Probably the most important technique that I hadn’t paid much attention to was the temperature of the egg whites – Braker recommends 60 degrees instead of the room temperature 70 degrees that most cookbooks recommend.
According to Braker, “You want whites that are whipped to the optimum, but not necessarily the maximum, capacity. Angel food cake needs a smooth, shiny, and soft meringue that will incorporate easily with the other ingredients, leaving room to expand in the oven.”
Bottom line, stiffly beaten egg whites are too stiff to be folded correctly into the other ingredients.
For the first cake I made I left the egg whites out in the mixer bowl for one hour. I had a hard time getting them to 60 degrees because of the weather that day. The second time it only took a half hour. So, keep checking the temperature with an instant read thermometer after about 15 minutes.
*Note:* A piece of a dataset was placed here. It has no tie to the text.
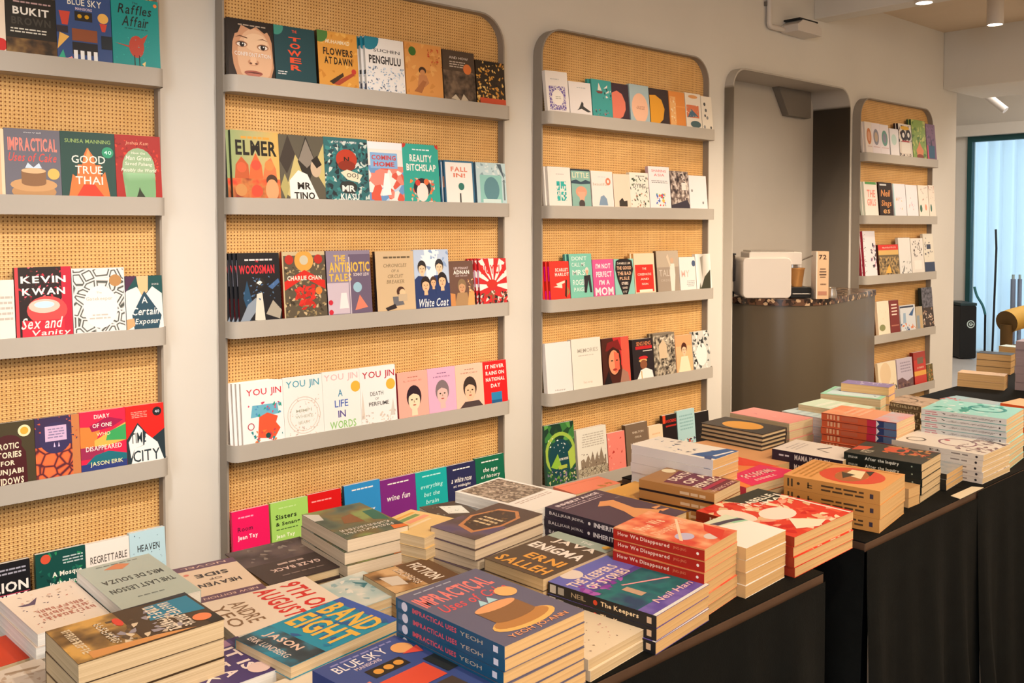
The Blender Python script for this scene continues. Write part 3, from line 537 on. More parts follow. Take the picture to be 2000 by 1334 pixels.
shelf_row(1, 2, [
 (456, 550, 496, 'black paperback with red title and tree spirit', '14161e', 'L .12 .87 .85 .93 1 ccc;T .45 .88 .08 .03 e0303c THE;B .45 .76 .84 .13 e0303c WOODSMAN;P 1f4a6a .1 .35 .2 .6 .3 .3 .25 0;P 8a96a4 0 .0 .2 .25 .4 .35 .45 .2 .2 0;P d8d4c4 .35 .02 .42 .4 .55 .42 .6 0;C .5 .56 .12 26221f;P f0ece4 .42 .56 .5 .53 .56 .57 .5 .6;P 44689a .7 .5 .95 .62 .98 .56 .8 .46;P a8a090 .62 .1 .8 .3 1 .15 .95 .02;S .1 .3 1 .66 16 .05 3a5a80+5c7ca0', {'n': 3, 'th': .0095, 'sbg': '14161e', 'sp': 'R .55 .1 .8 .9 7a1c24;R .08 .3 .4 .7 ccd;R .88 .1 .96 .9 c8ccd4'}),
 (555, 639, 493, 'tan and red ornamental comic with curved banner', 'c8b48c', 'R .03 0 1 .94 5a5040;S .03 0 1 .94 70 .07 a08a60+7a6c4c+c8b088+3c3428;E .5 .86 .22 .16 e0a048;C .5 .87 .1 c8c0a8;C .16 .88 .1 b82c24;C .84 .88 .1 b82c24;P d02820 .03 .55 .5 .72 .98 .55 .98 .42 .5 .6 .03 .42;B .5 .6 .8 .07 f2e4d0 CHARLIE CHAN;S .25 .12 .75 .5 22 .12 d83028+c02820;C .82 .4 .08 e08038', {'th': .014, 'sbg': 'a02820'}),
 (641, 727, 491, 'lilac grey comic with tall yellow title', '8c8094', 'R .5 0 1 .94 6a5c74;B .3 .88 .26 .1 e8b84a THE;B .52 .74 .92 .16 e8b84a ANTIBIOTIC;B .3 .58 .5 .12 e8b84a TALES;T .78 .62 .36 .05 e8dcd8 SONNY LIEW;R 0 .02 .48 .5 c8b8c4;P e08068 .6 .06 .72 .3 .9 .1;C .68 .42 .1 9ac0d0;P e8e0e0 .25 .1 .3 .34 .42 .34 .46 .1;C .06 .2 .05 c8283c;C .06 .05 .05 c8283c;R .5 0 .52 .9 d8ccd4', {'th': .015, 'sbg': '302830', 'pg': P_CREAM}),
 (737, 812, 492, 'tan paperback with a running child drawing', 'd0b48e', 'L .2 .86 .9 .93 1 6a5a44;I .5 .76 .6 .06 8a7658 CHRONICLES;I .5 .67 .2 .05 8a7658 OF A;I .5 .58 .4 .06 8a7658 CIRCUIT;I .5 .49 .46 .06 8a7658 BREAKER;C .62 .32 .11 4a2c24;C .66 .3 .08 e0c098;P 6a6a70 .4 .24 .62 .24 .7 .1 .42 .08;P 2c2428 .2 .06 .45 .12 .5 .05 .25 .01;R .55 .16 .78 .28 c4ae90', {'th': .014, 'sbg': '2c2024'}),
 (812, 880, 489, 'blue and white comic with uniformed students', 'b8c8e0', 'P f0f0f4 .3 1 .7 1 .6 .5 .35 .5;S .1 .6 1 1 14 .12 8aa4cc+e8eef4;R 0 0 1 .42 24386a;F .22 .68 .12 e8c4a0 2a2628;F .72 .7 .12 e8c4a0 2c2c34;P 24386a 0 .5 .1 .56 .38 .54 .45 .2 0 .2;P 24386a .55 .56 .9 .56 1 .3 .6 .2;F .3 .4 .13 e8b890 241c20;F .78 .46 .13 e8b890 1f1a20;F .52 .44 .09 e0b088 4a3024;R 0 0 1 .22 24386a;I .5 .1 .86 .14 f2f0ee White Coat', {'th': .014}),
 (880, 927, 511, 'brown paperback with soldiers and white title', '6a4c40', 'T .5 .84 .6 .05 dcc LIEUTENANT;B .5 .75 .66 .09 f0e8e0 ADNAN;T .5 .67 .5 .03 dcc AND THE LAST;F .5 .42 .16 c89870 8a7050;P a8845c .15 0 .3 .3 .7 .3 .8 0;P e0a060 .7 .0 .8 .4 1 .3 1 0;P c88850 0 0 0 .3 .2 .28 .2 0;S .7 .3 1 .6 8 .07 e8c090+a86848', {'th': .012}),
 (938, 1001, 506, 'red and white sunburst comic on bicycle', 'c8282c', 'P ece4dc .5 .42 .0 .95 .15 1;P ece4dc .5 .42 .35 1 .55 1;P ece4dc .5 .42 .75 1 .95 .9;P ece4dc .5 .42 0 .75 0 .6;P ece4dc .5 .42 1 .75 1 .6;P ece4dc .5 .42 0 .45 0 .3;P ece4dc .5 .42 1 .45 1 .3;B .5 .76 .84 .2 d82420 BICYCLE;E .45 .44 .2 .1 c82c24;S 0 0 1 .3 34 .1 2c2828+8a5a3c+d8ccc0', {'n': 3, 'th': .0095, 'sbg': 'b02830', 'sp': 'R .2 .2 .5 .8 ece;R .6 .1 .9 .9 2c2828'})])
shelf_row(1, 3, [
 (474, 556, 751, 'white paperback with red title and red lion', 'eeebea', 'T .54 .82 .84 .14 d02838 YOU JIN;P 6ab0c8 .2 .42 .25 .62 .85 .62 .88 .44;S .15 .4 .95 .68 12 .07 2a9a8a+4a90c0+d04060;P e05838 .35 .08 .4 .42 .6 .48 .85 .4 .8 .3 .9 .2 .75 .04;S .2 .0 .95 .2 14 .07 2a8a90+e08040+c03a50;O .2 .28 .08 .02 b03a4a;C .6 .1 .06 1c4a48', {'n': 3, 'th': .0095, 'sbg': 'd8ccc0', 'pg': P_WHITE}),
 (556, 633, 740, 'white paperback with blue title and looped drawing', 'ece8e4', 'T .5 .86 .84 .15 3f9ab0 YOU JIN;O .5 .34 .42 .012 c8b0a0;O .5 .34 .36 .012 d4c0b0;S .12 .0 .9 .66 40 .035 d8c0b0+c4b0a8;T .5 .42 .4 .05 bba MIMPI;T .5 .32 .45 .05 bba WHERE;T .5 .22 .3 .05 bba HEART', {'th': .012, 'pg': P_WHITE}),
 (633, 706, 729, 'white paperback with faded pink title', 'e6e8e4', 'T .5 .88 .9 .14 e8b8b8 YOU JIN;T .46 .62 .12 .12 1f7fa8 A;T .48 .44 .36 .12 3a5ab0 LIFE;T .48 .26 .2 .12 4a3a8a IN;T .5 .08 .7 .13 8ac06a WORDS;C .88 .7 .13 e0b040', {'th': .012, 'pg': P_WHITE}),
 (706, 776, 720, 'white paperback with dark red title', 'ece8e6', 'T .52 .84 .9 .15 b8243c YOU JIN;C .85 .66 .13 e0b040;T .45 .52 .36 .07 444 DEATH;T .45 .43 .1 .04 666 OF;T .5 .34 .56 .07 444 PERFUME;P d8ccc0 .0 .1 .06 .6 .1 .1;P d0c8c0 .8 .1 .9 .4 .94 .1;S 0 0 1 .2 20 .06 d8c8b8+c8b8b0', {'th': .012, 'pg': P_WHITE}),
 (779, 838, 730, 'pink paperback with a dark haired portrait', 'f0a898', 'L .3 .86 .7 .9 1 b06858;T .5 .8 .6 .03 c07868 LOKE;F .52 .38 .27 f2d4b4 2c1c28', {'th': .012, 'sbg': 'a82c38', 'pg': P_WHITE}),
 (838, 892, 722, 'lilac paperback with a grey haired portrait', 'dca8c4', 'L .3 .86 .7 .9 1 7a5078;T .5 .8 .6 .03 7a5078 HEROES;F .5 .42 .26 d8b4ac 7c6c70', {'th': .012, 'pg': P_WHITE}),
 (892, 946, 715, 'peach paperback with a bob haired portrait', 'ecbca4', 'L .3 .86 .7 .9 1 a06858;T .5 .8 .6 .03 a06858 HEROES;F .5 .4 .27 e8b898 3a2c28;P 4a3c3c .1 0 .3 .14 .8 .14 .95 0', {'th': .012, 'pg': P_WHITE}),
 (946, 995, 708, 'bright red paperback with white condensed lettering', 'e01c20', 'B .5 .87 .78 .09 f4e4dc IT NEVER;B .5 .72 .78 .09 f4e4dc RAINS ON;B .5 .57 .8 .09 f4e4dc NATIONAL;B .5 .42 .4 .09 f4e4dc DAY;R .3 .08 .75 .26 2a80b0;R .3 .0 .75 .08 1f5a88', {'th': .012, 'pg': P_WHITE})])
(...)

But, now for the hard part – getting the brown exterior to stay in the pan.
According to Braker, the trick is to leave the cake upside down on a bottle or on the pan’s feet at least four hours or overnight if possible – not just for a few hours as most recipes state. Then, turn the pan right side up and run a thin knife around the edges. Don’t worry about the center tube. Turn the pan on its side. Tap the pan on the counter and rotate. Then carefully tap the bottom of the pan and release the cake.
Both my test cakes came out almost completely white -- if not snow-white, certainly closer to white than brown. What didn’t come off I could easily rub off with my fingers. This was a beautiful cake and because I had followed the other techniques, the cake almost melted in my mouth.
The reason I made a second cake was not so much to perfect my technique although that was certainly a factor. I needed my confetti! I gently folded in sprinkles into the batter. You could just see a hint of the sprinkles on the exterior of the cake as it slipped out of the pan.
And on the inside? Well, happy birthday to me.